▸ DESCRIPTION OF THE TASK
Faithfully return all lines, omitting every embedded picture.
begin DATA SECTION
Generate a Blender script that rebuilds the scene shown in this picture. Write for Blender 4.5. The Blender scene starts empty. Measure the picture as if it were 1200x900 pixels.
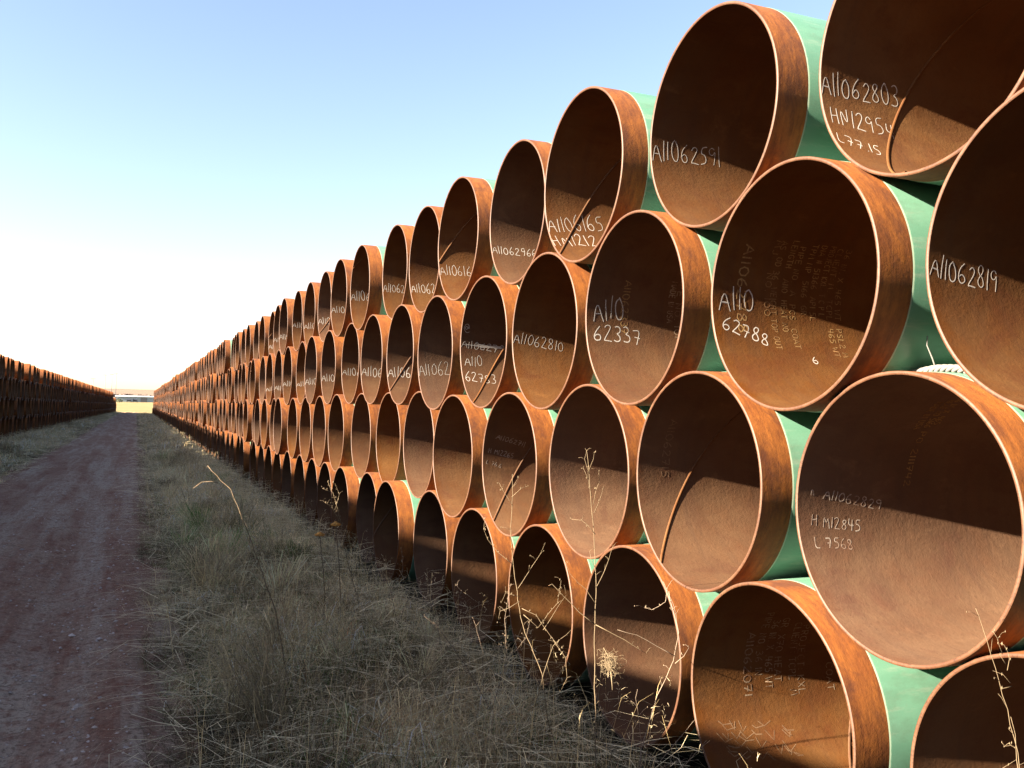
import bpy, math, random
import numpy as np
from mathutils import Vector, Matrix

SC = bpy.context.scene
COL = SC.collection
PI = math.pi
rad = math.radians
random.seed(11)
rng = np.random.default_rng(7)

# ------------------------------------------------------------------ camera
YAW, PITCH, ROLL = 0.3922, 0.0291, 0.0196
fwd = Vector((math.sin(YAW) * math.cos(PITCH), math.cos(YAW) * math.cos(PITCH), math.sin(PITCH)))
rgt = Vector((math.cos(YAW), -math.sin(YAW), 0))
upv = rgt.cross(fwd)
r2 = rgt * math.cos(ROLL) + upv * math.sin(ROLL)
u2 = -rgt * math.sin(ROLL) + upv * math.cos(ROLL)
cd = bpy.data.cameras.new('camera')
cd.sensor_width = 36.0
cd.lens = 1061.8 / 1200 * 36
cd.clip_start = 0.05
cd.clip_end = 20000
cam = bpy.data.objects.new('camera', cd)
cam.matrix_world = Matrix(((r2.x, u2.x, -fwd.x, 0), (r2.y, u2.y, -fwd.y, 0), (r2.z, u2.z, -fwd.z, 0), (0, 0, 0, 1)))
COL.objects.link(cam)
SC.camera = cam

# ------------------------------------------------------------------ light
SUN_V = Vector((2.75, 0.10, -1.0)).normalized()          # the way the sunlight travels
EL = math.asin(-SUN_V.z)
AZ = math.atan2(-SUN_V.x, -SUN_V.y)
world = bpy.data.worlds.new('World')
SC.world = world
world.use_nodes = True
wn = world.node_tree
wn.nodes.clear()
sky = wn.nodes.new('ShaderNodeTexSky')
sky.sky_type = 'NISHITA'
sky.sun_disc = False
sky.sun_elevation = EL
sky.sun_rotation = AZ
sky.altitude = 300
sky.air_density = 1.0
sky.dust_density = 0.9
sky.ozone_density = 2.0
bg = wn.nodes.new('ShaderNodeBackground')
bg.inputs['Strength'].default_value = 0.05
wo = wn.nodes.new('ShaderNodeOutputWorld')
tint = wn.nodes.new('ShaderNodeMix')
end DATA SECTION
▸ RESPONSE
Generate a Blender script that rebuilds the scene shown in this picture. Write for Blender 4.5. The Blender scene starts empty. Measure the picture as if it were 1200x900 pixels.
import bpy, math, random
import numpy as np
from mathutils import Vector, Matrix

SC = bpy.context.scene
COL = SC.collection
PI = math.pi
rad = math.radians
random.seed(11)
rng = np.random.default_rng(7)

# ------------------------------------------------------------------ camera
YAW, PITCH, ROLL = 0.3922, 0.0291, 0.0196
fwd = Vector((math.sin(YAW) * math.cos(PITCH), math.cos(YAW) * math.cos(PITCH), math.sin(PITCH)))
rgt = Vector((math.cos(YAW), -math.sin(YAW), 0))
upv = rgt.cross(fwd)
r2 = rgt * math.cos(ROLL) + upv * math.sin(ROLL)
u2 = -rgt * math.sin(ROLL) + upv * math.cos(ROLL)
cd = bpy.data.cameras.new('camera')
cd.sensor_width = 36.0
cd.lens = 1061.8 / 1200 * 36
cd.clip_start = 0.05
cd.clip_end = 20000
cam = bpy.data.objects.new('camera', cd)
cam.matrix_world = Matrix(((r2.x, u2.x, -fwd.x, 0), (r2.y, u2.y, -fwd.y, 0), (r2.z, u2.z, -fwd.z, 0), (0, 0, 0, 1)))
COL.objects.link(cam)
SC.camera = cam

# ------------------------------------------------------------------ light
SUN_V = Vector((2.75, 0.10, -1.0)).normalized()          # the way the sunlight travels
EL = math.asin(-SUN_V.z)
AZ = math.atan2(-SUN_V.x, -SUN_V.y)
world = bpy.data.worlds.new('World')
SC.world = world
world.use_nodes = True
wn = world.node_tree
wn.nodes.clear()
sky = wn.nodes.new('ShaderNodeTexSky')
sky.sky_type = 'NISHITA'
sky.sun_disc = False
sky.sun_elevation = EL
sky.sun_rotation = AZ
sky.altitude = 300
sky.air_density = 1.0
sky.dust_density = 0.9
sky.ozone_density = 2.0
bg = wn.nodes.new('ShaderNodeBackground')
bg.inputs['Strength'].default_value = 0.05
wo = wn.nodes.new('ShaderNodeOutputWorld')
tint = wn.nodes.new('ShaderNodeMix')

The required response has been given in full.